Great Plains Studies, Center for

 

Date of this Version

Winter 1999

Document Type

Article

Citation

Great Plains Quarterly Vol. 19, No. 1, Winter 1999, pp. 57-58.

Comments

Copyright 1999 by the Center for Great Plains Studies, University of Nebraska-Lincoln

Abstract

The Oblates of Mary Immaculate were the dominant Catholic clergy in western Canada and as such played an important role in the colonization of the Great Plains. Proclaiming the Gospel to the Indians and the Metis, the third volume in the Western Oblate History Project, has as its focus the Oblates' missionary work in Canada's prairie provinces from 1845 to 1945.

Raymond Huel begins his study by delineating the ideological values and goals that motivated the Oblate mission in Canada, and then provides a useful analysis of the order's various mission initiatives. During their early years in western Canada the Oblates accommodated themselves to Indian and Metis ways of life, leaving their societies largely intact. The best example of this early work was the mission ambulante wherein priests would live with and instruct the Metis in their summer and winter camps across the Northern Plains. Some, like Albert Lacombe, adapted this form of mission to evangelizing the Cree and Blackfoot. By the 1870s, however, the Oblates became convinced that more extensive and frequent contact was necessary and that the Metis and Indians had to abandon their traditional ways, cultivate land, and become civilized in accordance with acceptable EuroChristian values. This "civilization" could best be accomplished through the education of young children removed from their nomadic backgrounds and traditions and placed in industrial and residential schools where missionaries and nuns would become surrogate parents.
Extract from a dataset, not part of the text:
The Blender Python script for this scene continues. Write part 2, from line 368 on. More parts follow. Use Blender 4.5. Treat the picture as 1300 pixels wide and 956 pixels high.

The need to fund these educational initiatives forced the Oblates into a partnership with the Canadian government that fundamentally changed Oblate relations with the Native Peoples.

Huel's analysis of these events and trends is a critical one. Oblate goals were not realized because vision and methods were defective. Although the Oblates tried to understand Native customs and cultures through their extensive use of Native languages, the attempt at directed cultural change led to Native resistance and the experiment's defeat. After a hundred years on the prairies the Oblates had failed to create an indigenous church that reflected the needs and aspirations of the people they served.

Proclaiming the Gospel to the Indians and the Metis touches on a number of other important topics, but these are framed by administrative issues rather than interpretive questions. The Metis, having few direct ties to government programs, receive comparatively little space in the volume. Furthermore, Huel does not analyze the ways in which the Oblate missions to Indians and Metis differed. Apart from these reservations, the book is a good introduction to the Oblate missions in the prairie west.